Gli studi che da tempo stanno investendo sull’efficienza dei processi lavorativi, sull’impiego diffuso delle tecnologie, sullo sviluppo di nuovi servizi e, soprattutto, sull’empowerment delle persone, sono stati in grado di reagire tempestivamente – anche nel giro di ventiquattro ore – al cambio di paradigma lavorativo. Al contrario, chi non si è trovato in questa condizione, ha avuto serie difficoltà a garantire continuità, trasparenza ed efficienza alla clientela.
Prima, però, di parlare di smart working, dobbiamo fare chiarezza: le modalità di lavoro di queste settimane sono più propriamente espressione di home working o di lavoro in remoto. Smart working è una leva gestionale più articolata che non riguarda solo il lavoro a distanza e in mobilità. I dati della Ricerca dell’Osservatorio lo testimoniano.
Tra i professionisti è diffusa la prassi del lavoro in mobilità (orari flessibili, tecnologie a disposizione, lavoro da casa). Le percentuali, però, decrescono sensibilmente quando ci spostiamo su altre variabili che qualificano lo smart working: assegnazione formale di obiettivi (valori tra il 15% e il 33% tra le diverse categorie), esistenza di un sistema premiante (10-20%), layout degli uffici modulato su situazioni diverse da gestire (21-29%). Il crollo dell’utilizzo avviene, però, quando parliamo di dipendenti e di dimensioni dello studio in base all’organico. Solamente i grandi studi (> 30 persone) esprimono percentuali di adozione superiori al 50% per le voci più tipiche del lavoro in mobilità, uniformandosi, però, ai bassi livelli (5-20% nelle articolazioni più tipiche dello smart working) di micro, piccoli e medi studi. Smart working, quindi, applicato parzialmente e a due velocità (professionisti e dipendenti). Che significato trarre da tutto ciò? Gli studi che hanno investito sulla creazione della squadra sono quelli che vincono, che già pensano a domani, portandosi a casa una serie di insegnamenti da questa situazione, che possiamo sintetizzare nei seguenti punti:
1.guardare con umiltà le debolezze eventualmente emerse nel proprio modello organizzativo o di business è il primo atto di forza da mettere a terra;
2. necessità di elaborare una nuova visione dell’organizzazione e del business, che sia in grado di rivedere i paradigmi tradizionali di gestione delle attività, delle relazioni e del sistema di erogazione del servizio;
3. da soli non si va lontano: solidarietà (banalmente, le comunità di pratiche che si sono sviluppate in questi due mesi ne sono un esempio) e collaborazione – interna e con i clienti – diventano una leva strategica per moltiplicare le energie, ridurre gli sprechi, massimizzare i risultati;
4. curare la crescita delle persone, costruire una squadra che, quando è necessario, sia in grado di estrarre dallo zaino il bastone da maresciallo;
5. occhi attenti, orecchie dritte per cogliere i segnali, soprattutto quelli deboli, provenienti dall’ecosistema di appartenenza.

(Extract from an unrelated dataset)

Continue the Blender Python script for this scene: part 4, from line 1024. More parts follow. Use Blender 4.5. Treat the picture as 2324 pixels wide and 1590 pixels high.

Chi ha investito in questi anni su ciò di cui abbiamo parlato non lo ha fatto per sfizio o moda ma perché capace di vedere oltre il quotidiano;
6. le tecnologie collaborative fanno la differenza, sia dentro lo studio che fuori, diventando un alleato per favorire l’integrazione e la fidelizzazione;
7. la flessibilità organizzativa è indispensabile quando la dinamicità ambientale diventa una regola. L’uomo è qui a raccontarla, i dinosauri sono spariti.
La pozione, con i suoi ingredienti molto umani e assai poco soprannaturali, alla fine restituisce nuova forza. La forza di guardare negli occhi la difficoltà, di cavalcarla e di non subirla. Per aspera, ad astra.